What to do: Retype nothing but the lines from the start of the material up to and including the line with "0.43), 6, 0.7)". Pictures don't belong in the copy.

Dataset section:

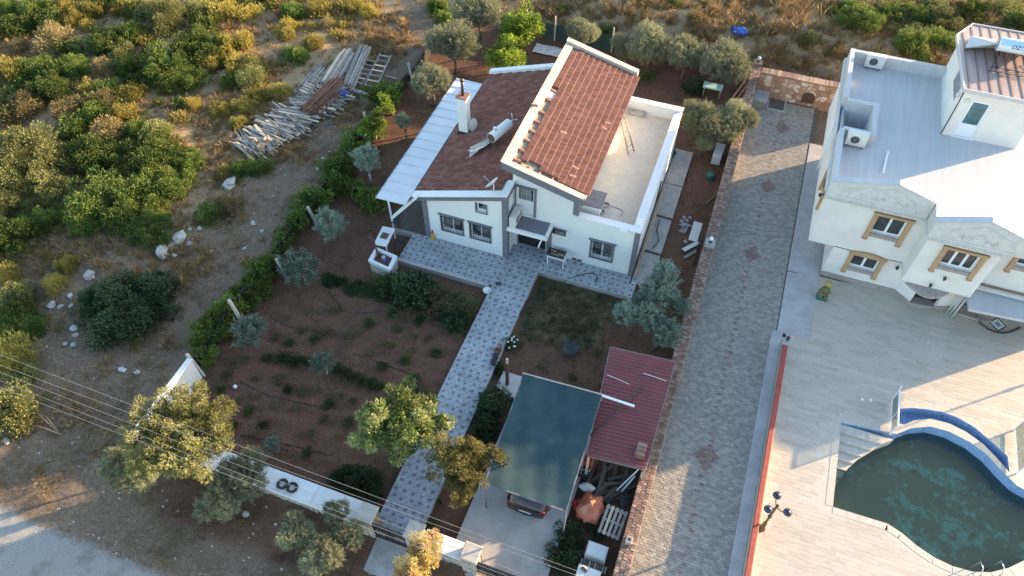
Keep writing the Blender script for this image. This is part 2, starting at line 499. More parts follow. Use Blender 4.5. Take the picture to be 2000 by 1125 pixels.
m_red = M('red_paint', (0.42, 0.03, 0.03), (0.32, 0.025, 0.025), 5, 0.4)
m_orange = M('orange_sack', (0.62, 0.13, 0.05), (0.5, 0.2, 0.12), 3, 0.6, c3=(0.6, 0.5, 0.42), c3t=0.6)
m_blue = M('blue_plastic', (0.02, 0.09, 0.42), rough=0.4)
m_cyan = M('pale_blue_panel', (0.22, 0.44, 0.52), rough=0.6)
m_mint = M('mint_green_paint', (0.33, 0.55, 0.50), (0.26, 0.47, 0.44), 4, 0.6)
m_green = M('dark_green_plastic', (0.03, 0.12, 0.09), rough=0.5)
m_yellow = M('straw_bristle', (0.5, 0.3, 0.06), rough=0.8)
m_hose = M('black_hose', (0.02, 0.021, 0.02), rough=0.5, big=0)
m_wire = M('overhead_wire', (0.20, 0.195, 0.19), rough=0.5, big=0)
m_khaki = M('painted_statue', (0.15, 0.13, 0.045), (0.08, 0.075, 0.03), 9, 0.6, c3=(0.28, 0.25, 0.2), c3t=0.55)
m_bronze = M('bronze_lamp_post', (0.12, 0.09, 0.05), (0.08, 0.06, 0.035), 8, 0.45, metal=0.4)
m_navy = M('dark_lamp_shade', (0.02, 0.025, 0.05), rough=0.25)
m_umbrella = M('beige_canvas', (0.6, 0.53, 0.42), rough=0.9)
m_litter = M('pale_litter', (0.55, 0.55, 0.55), (0.42, 0.42, 0.43), 6, 0.7)

def glassmat(name, c, rough=0.06):
    t = NT(name); return t.done(t.mix(t.ramp(t.noise(2.0, 2), 0.35, 0.7), c, tuple(x * 0.55 for x in c)), rough, 0, 0.8)
m_glass = glassmat('window_glass', (0.045, 0.05, 0.055))
m_glass_teal = glassmat('teal_glass', (0.06, 0.16, 0.18))
m_glass_grey = glassmat('frosted_glass', (0.22, 0.25, 0.25), 0.3)
def curtainglass():
    t = NT('curtained_window_glass')
    w = t.n.new('ShaderNodeTexWave'); w.inputs['Scale'].default_value = 5.0; w.inputs['Distortion'].default_value = 1.5; w.bands_direction = 'X'; t.L(t.pos(), w.inputs['Vector'])
    c = t.mix(w.outputs['Fac'], (0.06, 0.065, 0.07), (0.24, 0.245, 0.25))
    c = t.mix(t.ramp(t.noise(1.4, 1), 0.42, 0.55), (0.03, 0.033, 0.038), c)
    return t.done(c, 0.08, 0, 0.8)
m_curtain = curtainglass()
def clearglass():
    t = NT('clear_railing_glass')
    g = t.n.new('ShaderNodeBsdfGlossy'); g.inputs[1].default_value = 0.05; g.inputs[0].default_value = (0.8, 0.9, 0.9, 1)
    tr = t.n.new('ShaderNodeBsdfTransparent'); tr.inputs[0].default_value = (0.62, 0.68, 0.68, 1)
    mx = t.n.new('ShaderNodeMixShader'); mx.inputs[0].default_value = 0.12
    t.L(tr.outputs[0], mx.inputs[1]); t.L(g.outputs[0], mx.inputs[2]); t.L(mx.outputs[0], t.out.inputs[0])
    return t.m
m_clear = clearglass()
def carpaint():
    t = NT('black_cherry_car_paint'); t.b.inputs['Coat Weight'].default_value = 0.8; t.b.inputs['Coat Roughness'].default_value = 0.05
    return t.done((0.022, 0.008, 0.01), 0.35, 0.3)
m_car = carpaint()
m_lampred = M('red_lamp_lens', (0.30, 0.015, 0.015), rough=0.15, big=0)

def tilemat():
    """glazed patio tile printed with a blue-grey flower"""
    t = NT('flower_print_tile')
    p = t.pos(obj=True)
    wob = t.n.new('ShaderNodeTexNoise'); wob.inputs['Scale'].default_value = 16.0; wob.inputs['Detail'].default_value = 2; t.L(t.pos(), wob.inputs['Vector'])
    va = t.n.new('ShaderNodeVectorMath'); va.operation = 'MULTIPLY_ADD'; t.L(wob.outputs['Color'], va.inputs[0]); va.inputs[1].default_value = (.11, .11, 0); t.L(p, va.inputs[2])
    vb = t.n.new('ShaderNodeVectorMath'); vb.operation = 'SUBTRACT'; t.L(va.outputs[0], vb.inputs[0]); vb.inputs[1].default_value = (.055, .055, 0)
    sx = t.n.new('ShaderNodeSeparateXYZ'); t.L(vb.outputs[0], sx.inputs[0])
    def flower(cx, cy, rad, petals, ph):
        dx = t.math('SUBTRACT', sx.outputs[0], cx); dy = t.math('SUBTRACT', sx.outputs[1], cy)
        r_ = t.math('SQRT', t.math('ADD', t.math('MULTIPLY', dx, dx), t.math('MULTIPLY', dy, dy)))
        a = t.math('ARCTAN2', dy, dx)
        c = t.math('ABSOLUTE', t.math('COSINE', t.math('ADD', t.math('MULTIPLY', a, petals / 2), ph)))
        lim = t.math('MULTIPLY', t.math('ADD', t.math('MULTIPLY', c, 0.55), 0.5), rad)
        e = t.math('SUBTRACT', r_, lim)
        return t.math('SUBTRACT', 1.0, t.ramp(e, -0.018, 0.012))
    f1 = flower(0.03, 0.035, 0.105, 5, 0.4)
    f2 = flower(-0.11, -0.09, 0.065, 3, 1.1)
    f3 = flower(0.115, -0.115, 0.042, 3, 0.2)
    n = t.noise(11, 4)
    f = t.math('MAXIMUM', f1, t.math('MULTIPLY', t.math('MAXIMUM', f2, f3), 0.55))
    f = t.math('MULTIPLY', f, t.math('SUBTRACT', t.math('MULTIPLY', n, 2.4), 0.45), clamp=True)
    base = t.mix(t.ramp(t.noise(5, 4), 0.3, 0.7), (0.37, 0.385, 0.40), (0.30, 0.315, 0.33))
    col = t.mix(f, base, (0.085, 0.10, 0.135))
    g = t.math('ADD', t.math('MULTIPLY', t.rnd(), 0.24), 0.87)
    col = t.mix(1.0, col, g, 'MULTIPLY')
    g = t.math('ADD', t.math('MULTIPLY', t.noise(0.8, 5, 0.7), 0.9), 0.55)
    col = t.mix(1.0, col, g, 'MULTIPLY')
    return t.done(col, 0.45)
m_tile = tilemat()
def mosaic():
    t = NT('blue_pool_mosaic')
    c = t.vor(22.0, out='Color', rnd=0.3)
    s_ = t.n.new('ShaderNodeSeparateColor'); t.L(c, s_.inputs[0])
    col = t.mix(s_.outputs[0], (0.18, 0.28, 0.46), (0.31, 0.44, 0.60))
    col = t.mix(t.ramp(s_.outputs[1], 0.7, 0.9), col, (0.16, 0.27, 0.46))
    col = t.mix(t.ramp(t.noise(2.2, 5), 0.6, 0.75), col, (0.05, 0.075, 0.14))
    return t.done(col, 0.3)
m_mosaic = mosaic()
def poolbed():
    t = NT('algae_stained_pool_bed')
    n1 = t.noise(0.55, 5, 0.7); n2 = t.noise(3.0, 5, 0.75)
    f = t.ramp(t.math('ADD', t.math('MULTIPLY', n1, 0.7), t.math('MULTIPLY', n2, 0.45)), 0.58, 0.68)
    col = t.mix(f, (0.33, 0.30, 0.22), (0.38, 0.56, 0.50))
    col = t.mix(t.ramp(t.noise(0.9, 3), 0.6, 0.8), col, (0.19, 0.18, 0.075))
    return t.done(col, 0.7)
m_poolbed = poolbed()
def water():
    t = NT('murky_pool_water')
    t.bump(t.noise(2.5, 2), 0.03, 0.02)
    g = t.n.new('ShaderNodeBsdfGlossy'); g.inputs[1].default_value = 0.04; g.inputs[0].default_value = (1, 1, 1, 1)
    tr = t.n.new('ShaderNodeBsdfTransparent'); tr.inputs[0].default_value = (0.76, 0.80, 0.68, 1)
    fr = t.n.new('ShaderNodeFresnel'); fr.inputs[0].default_value = 1.33
    mx = t.n.new('ShaderNodeMixShader'); t.L(fr.outputs[0], mx.inputs[0])
    t.L(tr.outputs[0], mx.inputs[1]); t.L(g.outputs[0], mx.inputs[2]); t.L(mx.outputs[0], t.out.inputs[0])
    return t.m
m_water = water()

def groundmat():
    t = NT('open_ground')
    at = t.n.new('ShaderNodeAttribute'); at.attribute_name = 'zone'
    sp = t.n.new('ShaderNodeSeparateColor'); t.L(at.outputs['Color'], sp.inputs[0])
    soil, dry, grav = sp.outputs[0], sp.outputs[1], sp.outputs[2]
    lawn = at.outputs['Alpha']
    n1 = t.noise(0.7, 6, 0.7); n2 = t.noise(6.0, 5, 0.75); n3 = t.noise(28.0, 4, 0.7)
    def edge(m, w=0.45):
        return t.ramp(t.math('ADD', m, t.math('MULTIPLY', t.math('SUBTRACT', t.math('ADD', t.math('MULTIPLY', n1, 0.6), t.math('MULTIPLY', n2, 0.4)), 0.5), w * 2.6)), 0.35, 0.65)
    base = t.mix(t.ramp(n2, 0.3, 0.7), (0.125, 0.086, 0.060), (0.235, 0.165, 0.112))
    base = t.mix(t.ramp(n3, 0.52, 0.66), base, (0.33, 0.25, 0.175))
    base = t.mix(t.ramp(n3, 0.46, 0.36), base, (0.075, 0.052, 0.038))
    base = t.mix(t.ramp(n1, 0.55, 0.75), base, (0.145, 0.098, 0.068))
    drycol = t.mix(t.ramp(n2, 0.3, 0.7), (0.30, 0.205, 0.115), (0.43, 0.31, 0.175))
    drycol = t.mix(t.ramp(n3, 0.45, 0.75), drycol, (0.23, 0.155, 0.09))
    col = t.mix(edge(dry), base, drycol)
    soilcol = t.mix(t.ramp(n2, 0.25, 0.75), (0.105, 0.055, 0.036), (0.17, 0.09, 0.057))
    soilcol = t.mix(t.ramp(n1, 0.5, 0.72), soilcol, (0.078, 0.046, 0.032))
    soilcol = t.mix(t.ramp(n3, 0.62, 0.8), soilcol, (0.18, 0.115, 0.085))
    col = t.mix(edge(soil, 0.25), col, soilcol)
    gr = t.mix(t.ramp(n3, 0.3, 0.7), (0.25, 0.232, 0.21), (0.40, 0.375, 0.345))
    gr = t.mix(t.ramp(n1, 0.5, 0.7), gr, (0.24, 0.215, 0.19))
    col = t.mix(edge(grav, 0.3), col, gr)
    lw = t.mix(t.ramp(n2, 0.3, 0.7), (0.06, 0.07, 0.035), (0.13, 0.11, 0.06))
    col = t.mix(edge(lawn, 0.3), col, lw)
    # pale stones and chips lying in the dirt
    v = t.vor(5.0, out='Distance'); v2 = t.vor(13.0, out='Distance')
    ch = t.math('MULTIPLY', t.math('SUBTRACT', 1.0, t.ramp(v2, 0.10, 0.17)), t.ramp(t.noise(1.6, 3), 0.50, 0.62))
    ch = t.math('MULTIPLY', ch, t.math('SUBTRACT', 1.0, t.math('MULTIPLY', soil, 0.75)))
    col = t.mix(ch, col, (0.42, 0.39, 0.35))
    t.bump(t.math('ADD', n2, t.math('MULTIPLY', n3, 0.6)), 0.6, 0.08)
    return t.done(col, 0.95, 0, 0.2)
m_ground = groundmat()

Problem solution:
Keep writing the Blender script for this image. This is part 2, starting at line 499. More parts follow. Use Blender 4.5. Take the picture to be 2000 by 1125 pixels.
m_red = M('red_paint', (0.42, 0.03, 0.03), (0.32, 0.025, 0.025), 5, 0.4)
m_orange = M('orange_sack', (0.62, 0.13, 0.05), (0.5, 0.2, 0.12), 3, 0.6, c3=(0.6, 0.5, 0.42), c3t=0.6)
m_blue = M('blue_plastic', (0.02, 0.09, 0.42), rough=0.4)
m_cyan = M('pale_blue_panel', (0.22, 0.44, 0.52), rough=0.6)
m_mint = M('mint_green_paint', (0.33, 0.55, 0.50), (0.26, 0.47, 0.44), 4, 0.6)
m_green = M('dark_green_plastic', (0.03, 0.12, 0.09), rough=0.5)
m_yellow = M('straw_bristle', (0.5, 0.3, 0.06), rough=0.8)
m_hose = M('black_hose', (0.02, 0.021, 0.02), rough=0.5, big=0)
m_wire = M('overhead_wire', (0.20, 0.195, 0.19), rough=0.5, big=0)
m_khaki = M('painted_statue', (0.15, 0.13, 0.045), (0.08, 0.075, 0.03), 9, 0.6, c3=(0.28, 0.25, 0.2), c3t=0.55)
m_bronze = M('bronze_lamp_post', (0.12, 0.09, 0.05), (0.08, 0.06, 0.035), 8, 0.45, metal=0.4)
m_navy = M('dark_lamp_shade', (0.02, 0.025, 0.05), rough=0.25)
m_umbrella = M('beige_canvas', (0.6, 0.53, 0.42), rough=0.9)
m_litter = M('pale_litter', (0.55, 0.55, 0.55), (0.42, 0.42, 0.43), 6, 0.7)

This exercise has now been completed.